▶ DATA
※

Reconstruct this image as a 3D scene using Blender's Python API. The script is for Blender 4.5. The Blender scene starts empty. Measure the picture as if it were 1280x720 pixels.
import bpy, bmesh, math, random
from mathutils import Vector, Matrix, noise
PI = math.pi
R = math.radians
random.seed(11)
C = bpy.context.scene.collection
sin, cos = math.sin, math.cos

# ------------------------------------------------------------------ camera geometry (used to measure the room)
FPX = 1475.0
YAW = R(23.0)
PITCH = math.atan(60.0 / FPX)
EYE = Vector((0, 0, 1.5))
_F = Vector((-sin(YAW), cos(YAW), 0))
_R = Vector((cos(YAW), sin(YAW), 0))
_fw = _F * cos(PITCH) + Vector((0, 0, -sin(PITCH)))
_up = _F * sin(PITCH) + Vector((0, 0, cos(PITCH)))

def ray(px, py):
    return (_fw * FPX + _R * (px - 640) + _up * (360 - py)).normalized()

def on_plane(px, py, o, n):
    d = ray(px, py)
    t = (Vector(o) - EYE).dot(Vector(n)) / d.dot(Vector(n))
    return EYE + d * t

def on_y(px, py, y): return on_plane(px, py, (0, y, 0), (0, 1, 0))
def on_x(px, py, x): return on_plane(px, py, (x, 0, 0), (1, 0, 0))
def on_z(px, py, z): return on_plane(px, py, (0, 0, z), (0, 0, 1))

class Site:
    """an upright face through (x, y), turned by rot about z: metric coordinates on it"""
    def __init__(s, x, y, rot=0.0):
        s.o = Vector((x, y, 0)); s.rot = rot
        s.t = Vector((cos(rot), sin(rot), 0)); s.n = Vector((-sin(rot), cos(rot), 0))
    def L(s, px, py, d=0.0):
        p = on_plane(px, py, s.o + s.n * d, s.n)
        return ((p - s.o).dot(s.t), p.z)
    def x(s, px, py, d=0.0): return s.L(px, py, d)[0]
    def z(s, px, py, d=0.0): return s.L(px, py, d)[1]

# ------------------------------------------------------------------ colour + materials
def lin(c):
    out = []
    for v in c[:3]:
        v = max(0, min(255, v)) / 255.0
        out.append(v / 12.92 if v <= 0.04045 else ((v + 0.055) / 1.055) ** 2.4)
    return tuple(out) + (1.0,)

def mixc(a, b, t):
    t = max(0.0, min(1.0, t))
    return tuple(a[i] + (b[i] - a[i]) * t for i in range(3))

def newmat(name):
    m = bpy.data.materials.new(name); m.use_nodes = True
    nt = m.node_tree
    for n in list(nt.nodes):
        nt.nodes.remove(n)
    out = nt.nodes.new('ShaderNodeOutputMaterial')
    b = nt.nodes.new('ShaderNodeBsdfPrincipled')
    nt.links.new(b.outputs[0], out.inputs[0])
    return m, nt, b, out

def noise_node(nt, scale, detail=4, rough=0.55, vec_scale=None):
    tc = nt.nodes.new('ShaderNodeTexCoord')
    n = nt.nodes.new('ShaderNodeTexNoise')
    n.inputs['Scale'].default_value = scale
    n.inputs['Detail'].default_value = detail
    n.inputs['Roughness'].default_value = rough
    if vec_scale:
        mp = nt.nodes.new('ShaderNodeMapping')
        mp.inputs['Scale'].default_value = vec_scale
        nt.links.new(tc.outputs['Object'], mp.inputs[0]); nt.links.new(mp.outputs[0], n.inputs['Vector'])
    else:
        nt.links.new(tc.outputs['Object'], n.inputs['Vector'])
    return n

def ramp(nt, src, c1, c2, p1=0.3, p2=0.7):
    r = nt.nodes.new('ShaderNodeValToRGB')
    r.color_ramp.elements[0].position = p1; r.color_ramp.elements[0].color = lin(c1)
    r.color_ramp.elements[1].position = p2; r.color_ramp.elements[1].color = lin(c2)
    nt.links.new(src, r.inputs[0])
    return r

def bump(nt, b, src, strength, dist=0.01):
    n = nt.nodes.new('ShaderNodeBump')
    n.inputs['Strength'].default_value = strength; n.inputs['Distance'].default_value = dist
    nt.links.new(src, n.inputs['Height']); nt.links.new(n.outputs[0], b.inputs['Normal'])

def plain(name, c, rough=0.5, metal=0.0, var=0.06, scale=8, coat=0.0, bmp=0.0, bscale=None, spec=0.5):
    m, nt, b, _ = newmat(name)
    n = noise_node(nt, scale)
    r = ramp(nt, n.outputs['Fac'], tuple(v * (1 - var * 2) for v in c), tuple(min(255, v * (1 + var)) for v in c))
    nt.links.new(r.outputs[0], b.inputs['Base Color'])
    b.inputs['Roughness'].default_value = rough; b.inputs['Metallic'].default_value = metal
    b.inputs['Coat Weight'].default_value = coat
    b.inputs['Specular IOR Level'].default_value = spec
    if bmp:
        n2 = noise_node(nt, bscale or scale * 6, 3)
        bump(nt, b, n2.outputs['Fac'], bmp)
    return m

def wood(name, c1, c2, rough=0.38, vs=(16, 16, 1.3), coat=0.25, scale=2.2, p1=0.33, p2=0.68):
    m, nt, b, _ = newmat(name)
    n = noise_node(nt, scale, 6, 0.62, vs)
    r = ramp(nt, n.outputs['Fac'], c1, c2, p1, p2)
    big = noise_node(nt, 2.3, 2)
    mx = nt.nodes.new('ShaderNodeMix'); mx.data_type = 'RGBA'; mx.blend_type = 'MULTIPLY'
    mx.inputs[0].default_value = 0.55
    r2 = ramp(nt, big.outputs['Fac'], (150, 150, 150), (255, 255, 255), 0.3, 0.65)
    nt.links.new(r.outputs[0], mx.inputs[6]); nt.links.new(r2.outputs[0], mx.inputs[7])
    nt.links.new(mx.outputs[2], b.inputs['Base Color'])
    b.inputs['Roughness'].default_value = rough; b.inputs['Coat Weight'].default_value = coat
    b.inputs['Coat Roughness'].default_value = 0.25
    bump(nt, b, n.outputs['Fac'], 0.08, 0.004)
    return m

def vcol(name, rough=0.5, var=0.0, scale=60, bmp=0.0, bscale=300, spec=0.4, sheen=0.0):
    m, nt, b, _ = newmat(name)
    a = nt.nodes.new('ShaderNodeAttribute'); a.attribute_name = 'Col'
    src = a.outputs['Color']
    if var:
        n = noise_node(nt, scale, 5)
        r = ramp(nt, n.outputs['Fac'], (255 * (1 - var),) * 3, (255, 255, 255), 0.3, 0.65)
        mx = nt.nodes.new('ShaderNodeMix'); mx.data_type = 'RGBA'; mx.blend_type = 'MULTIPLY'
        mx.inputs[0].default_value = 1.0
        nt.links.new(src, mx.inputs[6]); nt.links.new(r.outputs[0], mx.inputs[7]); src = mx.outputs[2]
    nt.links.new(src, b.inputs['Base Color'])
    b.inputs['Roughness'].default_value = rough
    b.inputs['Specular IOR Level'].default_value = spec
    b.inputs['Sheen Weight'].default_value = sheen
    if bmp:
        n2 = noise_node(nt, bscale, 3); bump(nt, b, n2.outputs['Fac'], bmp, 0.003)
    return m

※

▶ WHAT THIS TASK INVOLVES
Set down, exactly as written, each line of the data from its opening line through the one containing "def on_z(px, py, z): return". Output nothing more.

▶ WRITTEN RESPONSE
Reconstruct this image as a 3D scene using Blender's Python API. The script is for Blender 4.5. The Blender scene starts empty. Measure the picture as if it were 1280x720 pixels.
import bpy, bmesh, math, random
from mathutils import Vector, Matrix, noise
PI = math.pi
R = math.radians
random.seed(11)
C = bpy.context.scene.collection
sin, cos = math.sin, math.cos

# ------------------------------------------------------------------ camera geometry (used to measure the room)
FPX = 1475.0
YAW = R(23.0)
PITCH = math.atan(60.0 / FPX)
EYE = Vector((0, 0, 1.5))
_F = Vector((-sin(YAW), cos(YAW), 0))
_R = Vector((cos(YAW), sin(YAW), 0))
_fw = _F * cos(PITCH) + Vector((0, 0, -sin(PITCH)))
_up = _F * sin(PITCH) + Vector((0, 0, cos(PITCH)))

def ray(px, py):
    return (_fw * FPX + _R * (px - 640) + _up * (360 - py)).normalized()

def on_plane(px, py, o, n):
    d = ray(px, py)
    t = (Vector(o) - EYE).dot(Vector(n)) / d.dot(Vector(n))
    return EYE + d * t

def on_y(px, py, y): return on_plane(px, py, (0, y, 0), (0, 1, 0))
def on_x(px, py, x): return on_plane(px, py, (x, 0, 0), (1, 0, 0))
def on_z(px, py, z): return on_plane(px, py, (0, 0, z), (0, 0, 1))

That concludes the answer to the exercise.